Nació en Calabozo, estado Guárico, el 25 de octubre de 1952. Poeta, narrador y periodista. Se desempeña como secretario de redacción del diario “El Periodiquito” de la ciudad de Maracay, estado Aragua. 

Fundador de la revista literaria Umbra, es miembro del consejo editorial de la revista Poesía de la Universidad de Carabobo y colaborador de publicaciones locales y  extranjeras. Su obra literaria ha sido reconocida en importantes concursos nacionales. En el año 2000 recibió el Premio “Juan Beroes” por toda su obra literaria.
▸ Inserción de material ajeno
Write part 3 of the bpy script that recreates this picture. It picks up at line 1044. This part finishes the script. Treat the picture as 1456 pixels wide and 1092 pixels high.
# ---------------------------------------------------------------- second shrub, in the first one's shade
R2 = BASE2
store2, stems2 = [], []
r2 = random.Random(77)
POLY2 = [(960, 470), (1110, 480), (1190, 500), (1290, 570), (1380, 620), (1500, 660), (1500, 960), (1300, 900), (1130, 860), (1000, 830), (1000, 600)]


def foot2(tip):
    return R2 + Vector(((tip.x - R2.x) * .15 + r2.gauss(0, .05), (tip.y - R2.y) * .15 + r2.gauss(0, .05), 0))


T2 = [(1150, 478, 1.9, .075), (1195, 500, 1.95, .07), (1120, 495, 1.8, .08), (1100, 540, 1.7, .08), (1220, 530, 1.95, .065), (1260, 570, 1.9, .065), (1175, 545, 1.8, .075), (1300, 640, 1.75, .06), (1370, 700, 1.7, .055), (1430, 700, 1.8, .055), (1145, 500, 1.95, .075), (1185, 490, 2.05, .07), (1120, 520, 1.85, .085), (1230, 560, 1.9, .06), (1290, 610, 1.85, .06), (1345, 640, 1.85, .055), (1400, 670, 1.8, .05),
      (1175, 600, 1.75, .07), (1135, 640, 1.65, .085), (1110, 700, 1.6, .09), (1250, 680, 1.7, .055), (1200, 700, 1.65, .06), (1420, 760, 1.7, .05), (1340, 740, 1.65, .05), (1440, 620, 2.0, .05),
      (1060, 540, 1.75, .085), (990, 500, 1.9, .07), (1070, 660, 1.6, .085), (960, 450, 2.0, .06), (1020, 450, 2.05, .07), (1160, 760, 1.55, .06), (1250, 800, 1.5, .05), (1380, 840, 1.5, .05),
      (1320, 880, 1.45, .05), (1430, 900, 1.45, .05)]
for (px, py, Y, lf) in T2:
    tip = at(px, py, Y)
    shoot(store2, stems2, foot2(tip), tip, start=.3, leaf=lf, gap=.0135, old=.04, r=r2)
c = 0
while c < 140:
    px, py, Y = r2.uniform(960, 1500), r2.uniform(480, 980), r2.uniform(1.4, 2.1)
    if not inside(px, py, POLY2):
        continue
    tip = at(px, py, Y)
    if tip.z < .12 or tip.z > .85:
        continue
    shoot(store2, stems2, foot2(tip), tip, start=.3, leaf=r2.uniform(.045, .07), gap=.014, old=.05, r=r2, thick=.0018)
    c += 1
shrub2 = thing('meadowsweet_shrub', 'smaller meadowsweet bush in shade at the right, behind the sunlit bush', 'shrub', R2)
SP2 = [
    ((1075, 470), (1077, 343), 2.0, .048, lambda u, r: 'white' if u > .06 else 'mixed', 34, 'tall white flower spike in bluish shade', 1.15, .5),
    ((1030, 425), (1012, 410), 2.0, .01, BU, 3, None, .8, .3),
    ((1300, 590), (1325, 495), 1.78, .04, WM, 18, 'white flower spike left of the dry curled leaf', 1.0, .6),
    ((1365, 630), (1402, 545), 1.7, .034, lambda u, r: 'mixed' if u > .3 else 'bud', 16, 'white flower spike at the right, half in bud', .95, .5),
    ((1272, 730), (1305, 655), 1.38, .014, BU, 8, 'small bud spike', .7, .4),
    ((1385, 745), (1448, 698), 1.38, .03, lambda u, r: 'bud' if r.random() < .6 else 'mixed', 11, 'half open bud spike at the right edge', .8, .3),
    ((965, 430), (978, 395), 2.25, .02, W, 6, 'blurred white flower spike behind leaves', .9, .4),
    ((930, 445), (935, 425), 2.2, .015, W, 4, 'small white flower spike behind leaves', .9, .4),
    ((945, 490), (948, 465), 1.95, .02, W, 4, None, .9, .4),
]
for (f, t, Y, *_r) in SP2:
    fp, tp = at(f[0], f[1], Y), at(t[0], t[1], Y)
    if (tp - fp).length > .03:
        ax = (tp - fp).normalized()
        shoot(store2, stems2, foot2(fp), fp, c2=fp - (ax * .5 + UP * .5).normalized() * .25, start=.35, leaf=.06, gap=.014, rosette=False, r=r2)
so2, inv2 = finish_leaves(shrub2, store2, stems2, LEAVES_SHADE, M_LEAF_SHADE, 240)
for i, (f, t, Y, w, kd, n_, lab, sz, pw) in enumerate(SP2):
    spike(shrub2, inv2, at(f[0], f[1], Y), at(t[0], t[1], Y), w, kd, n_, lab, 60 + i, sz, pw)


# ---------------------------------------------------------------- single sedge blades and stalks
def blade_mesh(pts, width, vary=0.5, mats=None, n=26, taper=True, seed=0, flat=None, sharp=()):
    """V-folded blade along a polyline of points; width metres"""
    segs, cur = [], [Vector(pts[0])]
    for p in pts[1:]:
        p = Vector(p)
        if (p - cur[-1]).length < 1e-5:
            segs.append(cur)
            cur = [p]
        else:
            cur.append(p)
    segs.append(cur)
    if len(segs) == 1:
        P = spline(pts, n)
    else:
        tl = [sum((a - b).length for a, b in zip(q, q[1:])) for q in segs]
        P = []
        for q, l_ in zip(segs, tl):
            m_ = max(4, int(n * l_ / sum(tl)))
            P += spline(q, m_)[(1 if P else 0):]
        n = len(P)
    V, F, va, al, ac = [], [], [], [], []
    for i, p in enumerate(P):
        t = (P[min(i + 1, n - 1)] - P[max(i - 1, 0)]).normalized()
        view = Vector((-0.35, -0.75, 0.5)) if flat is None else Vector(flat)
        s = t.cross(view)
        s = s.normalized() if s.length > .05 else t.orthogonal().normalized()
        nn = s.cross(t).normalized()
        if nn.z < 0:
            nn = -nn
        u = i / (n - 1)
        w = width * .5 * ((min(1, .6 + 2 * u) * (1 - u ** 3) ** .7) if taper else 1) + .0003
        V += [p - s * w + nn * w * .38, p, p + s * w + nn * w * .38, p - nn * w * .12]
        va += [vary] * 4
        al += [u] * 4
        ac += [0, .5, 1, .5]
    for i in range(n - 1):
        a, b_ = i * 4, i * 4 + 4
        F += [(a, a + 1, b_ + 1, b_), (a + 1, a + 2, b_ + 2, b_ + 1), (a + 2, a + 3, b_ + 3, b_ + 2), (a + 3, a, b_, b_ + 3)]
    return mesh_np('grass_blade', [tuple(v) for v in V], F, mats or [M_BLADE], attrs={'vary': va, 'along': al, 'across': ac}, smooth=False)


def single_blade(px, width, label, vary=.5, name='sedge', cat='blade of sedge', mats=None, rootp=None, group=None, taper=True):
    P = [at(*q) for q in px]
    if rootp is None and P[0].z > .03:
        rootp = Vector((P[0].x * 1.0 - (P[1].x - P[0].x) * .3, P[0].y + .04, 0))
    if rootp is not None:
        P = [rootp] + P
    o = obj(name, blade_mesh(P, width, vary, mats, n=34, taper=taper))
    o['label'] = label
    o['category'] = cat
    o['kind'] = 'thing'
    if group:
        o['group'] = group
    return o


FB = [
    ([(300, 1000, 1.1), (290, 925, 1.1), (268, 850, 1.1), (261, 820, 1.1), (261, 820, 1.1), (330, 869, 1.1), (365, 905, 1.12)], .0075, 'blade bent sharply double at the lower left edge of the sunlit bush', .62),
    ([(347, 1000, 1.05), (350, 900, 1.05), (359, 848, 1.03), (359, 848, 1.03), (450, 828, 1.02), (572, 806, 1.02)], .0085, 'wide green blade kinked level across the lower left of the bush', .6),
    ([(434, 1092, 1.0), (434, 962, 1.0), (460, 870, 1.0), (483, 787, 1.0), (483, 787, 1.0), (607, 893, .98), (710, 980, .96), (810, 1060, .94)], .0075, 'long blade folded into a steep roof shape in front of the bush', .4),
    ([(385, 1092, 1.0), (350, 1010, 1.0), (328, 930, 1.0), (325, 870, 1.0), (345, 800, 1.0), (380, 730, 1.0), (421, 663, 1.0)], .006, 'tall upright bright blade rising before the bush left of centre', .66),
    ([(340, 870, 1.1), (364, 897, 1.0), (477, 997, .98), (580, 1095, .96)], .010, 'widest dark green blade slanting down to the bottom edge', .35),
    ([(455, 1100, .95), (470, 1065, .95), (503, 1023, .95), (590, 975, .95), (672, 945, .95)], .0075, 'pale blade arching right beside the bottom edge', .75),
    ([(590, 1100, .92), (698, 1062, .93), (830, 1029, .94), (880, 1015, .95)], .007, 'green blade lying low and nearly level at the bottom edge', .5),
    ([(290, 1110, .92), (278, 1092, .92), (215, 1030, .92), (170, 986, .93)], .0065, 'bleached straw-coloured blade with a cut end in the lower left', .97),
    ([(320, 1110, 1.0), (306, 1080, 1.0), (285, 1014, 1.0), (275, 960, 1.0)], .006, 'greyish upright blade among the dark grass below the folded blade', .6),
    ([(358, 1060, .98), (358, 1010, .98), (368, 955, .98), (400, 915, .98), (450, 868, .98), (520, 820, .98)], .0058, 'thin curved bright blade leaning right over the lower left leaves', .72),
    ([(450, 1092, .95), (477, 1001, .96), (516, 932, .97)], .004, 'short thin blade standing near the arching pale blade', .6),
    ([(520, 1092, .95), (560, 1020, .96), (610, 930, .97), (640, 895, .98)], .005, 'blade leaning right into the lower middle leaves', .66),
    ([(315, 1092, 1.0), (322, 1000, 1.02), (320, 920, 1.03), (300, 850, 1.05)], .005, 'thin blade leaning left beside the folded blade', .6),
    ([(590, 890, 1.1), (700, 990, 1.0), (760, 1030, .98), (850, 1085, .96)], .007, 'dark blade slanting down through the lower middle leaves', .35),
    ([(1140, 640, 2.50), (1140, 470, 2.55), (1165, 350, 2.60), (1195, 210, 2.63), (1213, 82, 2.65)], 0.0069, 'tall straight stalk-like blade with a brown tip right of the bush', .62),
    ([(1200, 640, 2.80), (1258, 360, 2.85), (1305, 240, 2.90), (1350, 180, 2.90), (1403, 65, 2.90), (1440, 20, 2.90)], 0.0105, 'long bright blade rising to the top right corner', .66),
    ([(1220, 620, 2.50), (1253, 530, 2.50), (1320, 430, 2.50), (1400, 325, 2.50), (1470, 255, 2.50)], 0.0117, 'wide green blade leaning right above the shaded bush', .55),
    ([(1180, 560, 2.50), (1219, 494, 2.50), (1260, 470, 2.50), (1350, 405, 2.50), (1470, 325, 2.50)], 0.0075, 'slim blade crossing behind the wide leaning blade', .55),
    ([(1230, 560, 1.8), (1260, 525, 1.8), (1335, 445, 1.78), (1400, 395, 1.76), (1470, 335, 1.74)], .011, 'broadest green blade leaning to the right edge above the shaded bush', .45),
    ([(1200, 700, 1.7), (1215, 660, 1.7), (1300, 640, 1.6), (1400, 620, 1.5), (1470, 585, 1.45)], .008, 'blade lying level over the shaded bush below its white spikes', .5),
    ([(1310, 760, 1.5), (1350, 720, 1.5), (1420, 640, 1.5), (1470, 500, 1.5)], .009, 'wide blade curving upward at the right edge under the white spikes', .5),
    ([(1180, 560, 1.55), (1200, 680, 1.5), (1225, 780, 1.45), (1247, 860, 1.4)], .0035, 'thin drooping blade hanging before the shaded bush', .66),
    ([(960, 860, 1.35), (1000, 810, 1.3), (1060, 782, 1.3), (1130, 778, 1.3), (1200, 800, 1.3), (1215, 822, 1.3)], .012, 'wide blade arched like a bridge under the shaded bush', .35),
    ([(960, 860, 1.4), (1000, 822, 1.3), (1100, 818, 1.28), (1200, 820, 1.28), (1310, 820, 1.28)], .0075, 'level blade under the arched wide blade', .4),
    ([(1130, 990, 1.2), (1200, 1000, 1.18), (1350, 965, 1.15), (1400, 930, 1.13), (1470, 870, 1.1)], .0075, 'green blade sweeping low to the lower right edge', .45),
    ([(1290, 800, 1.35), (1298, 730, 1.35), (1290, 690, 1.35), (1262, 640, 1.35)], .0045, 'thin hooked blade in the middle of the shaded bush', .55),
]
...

Ha publicado los poemarios La mofa del musgo (1980), Amazonia (1981), Última instancia (1989), Párpado de insolación (1989), Ojos de afuera (1989), Bestias de superficie (1993), Nortes (1994) e Intentos y el exilio (1996). Además ha publicado el ensayo Nueva crítica de teatro venezolano (1981), el libro de cuentos Fragmentos de la misma memoria (1994) y el libro de crónicas Valles de Aragua, la comarca visible (1999).  Recientemente ha publicado «Poética del desatino» y «El sollozo absurdo».



1 comentario:

  1. Hermosa compilación, impecable, trasmite la esencia del poeta Barroeta, la pureza de su sentir, lo diáfano de sus pensamientos. Gracias por compartirlo.